▶ **Brief**
Print verbatim the opening line of the material and every subsequent line through the one containing "b.text(dkt, 'THE ONE".

▶ **Data extract**

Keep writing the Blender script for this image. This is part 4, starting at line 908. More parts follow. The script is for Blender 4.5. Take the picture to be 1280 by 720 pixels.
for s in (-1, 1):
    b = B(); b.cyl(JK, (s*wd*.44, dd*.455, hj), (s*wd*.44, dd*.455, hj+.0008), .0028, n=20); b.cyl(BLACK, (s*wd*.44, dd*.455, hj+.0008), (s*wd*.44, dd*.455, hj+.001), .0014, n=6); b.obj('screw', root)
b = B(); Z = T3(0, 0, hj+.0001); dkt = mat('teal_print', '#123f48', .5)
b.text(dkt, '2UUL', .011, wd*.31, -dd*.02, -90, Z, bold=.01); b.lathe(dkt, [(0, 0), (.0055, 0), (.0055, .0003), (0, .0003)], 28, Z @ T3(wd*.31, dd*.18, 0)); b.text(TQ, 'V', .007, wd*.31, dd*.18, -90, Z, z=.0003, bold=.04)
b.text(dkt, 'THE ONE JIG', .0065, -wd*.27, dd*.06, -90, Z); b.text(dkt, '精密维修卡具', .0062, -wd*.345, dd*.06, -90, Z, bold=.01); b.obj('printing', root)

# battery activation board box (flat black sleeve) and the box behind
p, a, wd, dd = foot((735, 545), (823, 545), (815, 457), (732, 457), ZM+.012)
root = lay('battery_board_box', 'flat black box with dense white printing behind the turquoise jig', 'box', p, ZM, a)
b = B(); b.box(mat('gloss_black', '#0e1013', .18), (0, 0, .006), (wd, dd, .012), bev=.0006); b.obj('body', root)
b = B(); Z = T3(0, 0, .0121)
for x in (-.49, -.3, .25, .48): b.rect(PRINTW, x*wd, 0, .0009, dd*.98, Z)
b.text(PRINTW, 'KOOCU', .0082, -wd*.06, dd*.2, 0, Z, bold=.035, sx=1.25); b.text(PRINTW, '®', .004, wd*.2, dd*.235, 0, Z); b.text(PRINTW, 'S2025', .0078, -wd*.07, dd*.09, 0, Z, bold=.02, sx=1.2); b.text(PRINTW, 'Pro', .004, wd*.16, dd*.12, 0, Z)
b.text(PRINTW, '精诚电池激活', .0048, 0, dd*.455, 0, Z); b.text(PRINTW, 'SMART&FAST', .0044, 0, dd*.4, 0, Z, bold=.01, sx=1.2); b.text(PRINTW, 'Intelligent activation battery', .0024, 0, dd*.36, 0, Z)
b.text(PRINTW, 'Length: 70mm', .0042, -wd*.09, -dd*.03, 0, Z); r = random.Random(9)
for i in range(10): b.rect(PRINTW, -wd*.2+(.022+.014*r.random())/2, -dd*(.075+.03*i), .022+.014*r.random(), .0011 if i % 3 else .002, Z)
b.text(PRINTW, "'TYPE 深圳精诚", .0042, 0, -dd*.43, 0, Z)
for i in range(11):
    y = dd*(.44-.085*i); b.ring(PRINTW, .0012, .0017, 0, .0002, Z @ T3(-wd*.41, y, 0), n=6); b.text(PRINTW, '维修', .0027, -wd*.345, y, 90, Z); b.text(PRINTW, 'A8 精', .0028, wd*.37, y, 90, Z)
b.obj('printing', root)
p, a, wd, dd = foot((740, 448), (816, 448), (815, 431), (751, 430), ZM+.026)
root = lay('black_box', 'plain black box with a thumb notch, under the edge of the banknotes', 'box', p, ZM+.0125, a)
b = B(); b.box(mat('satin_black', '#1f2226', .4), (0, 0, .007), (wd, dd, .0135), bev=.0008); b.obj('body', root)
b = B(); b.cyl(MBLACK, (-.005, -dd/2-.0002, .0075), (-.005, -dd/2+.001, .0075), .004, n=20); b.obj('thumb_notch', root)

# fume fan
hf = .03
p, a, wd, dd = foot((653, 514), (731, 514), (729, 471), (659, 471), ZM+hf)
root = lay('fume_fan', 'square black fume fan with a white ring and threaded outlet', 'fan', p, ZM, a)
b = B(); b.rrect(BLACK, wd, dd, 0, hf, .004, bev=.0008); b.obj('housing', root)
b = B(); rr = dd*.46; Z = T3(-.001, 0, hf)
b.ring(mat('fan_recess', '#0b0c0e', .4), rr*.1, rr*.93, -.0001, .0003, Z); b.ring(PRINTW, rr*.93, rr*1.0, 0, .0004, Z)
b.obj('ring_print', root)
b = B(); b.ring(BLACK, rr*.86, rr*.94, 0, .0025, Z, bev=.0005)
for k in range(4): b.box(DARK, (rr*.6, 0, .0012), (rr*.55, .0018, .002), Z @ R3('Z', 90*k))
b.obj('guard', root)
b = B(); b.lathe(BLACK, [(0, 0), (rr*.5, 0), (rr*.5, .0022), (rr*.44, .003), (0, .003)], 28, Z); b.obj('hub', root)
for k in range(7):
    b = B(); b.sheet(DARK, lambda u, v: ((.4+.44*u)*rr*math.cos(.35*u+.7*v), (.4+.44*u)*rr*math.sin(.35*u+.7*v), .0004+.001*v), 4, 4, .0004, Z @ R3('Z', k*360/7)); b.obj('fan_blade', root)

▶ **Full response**
Keep writing the Blender script for this image. This is part 4, starting at line 908. More parts follow. The script is for Blender 4.5. Take the picture to be 1280 by 720 pixels.
for s in (-1, 1):
    b = B(); b.cyl(JK, (s*wd*.44, dd*.455, hj), (s*wd*.44, dd*.455, hj+.0008), .0028, n=20); b.cyl(BLACK, (s*wd*.44, dd*.455, hj+.0008), (s*wd*.44, dd*.455, hj+.001), .0014, n=6); b.obj('screw', root)
b = B(); Z = T3(0, 0, hj+.0001); dkt = mat('teal_print', '#123f48', .5)
b.text(dkt, '2UUL', .011, wd*.31, -dd*.02, -90, Z, bold=.01); b.lathe(dkt, [(0, 0), (.0055, 0), (.0055, .0003), (0, .0003)], 28, Z @ T3(wd*.31, dd*.18, 0)); b.text(TQ, 'V', .007, wd*.31, dd*.18, -90, Z, z=.0003, bold=.04)
b.text(dkt, 'THE ONE JIG', .0065, -wd*.27, dd*.06, -90, Z); b.text(dkt, '精密维修卡具', .0062, -wd*.345, dd*.06, -90, Z, bold=.01); b.obj('printing', root)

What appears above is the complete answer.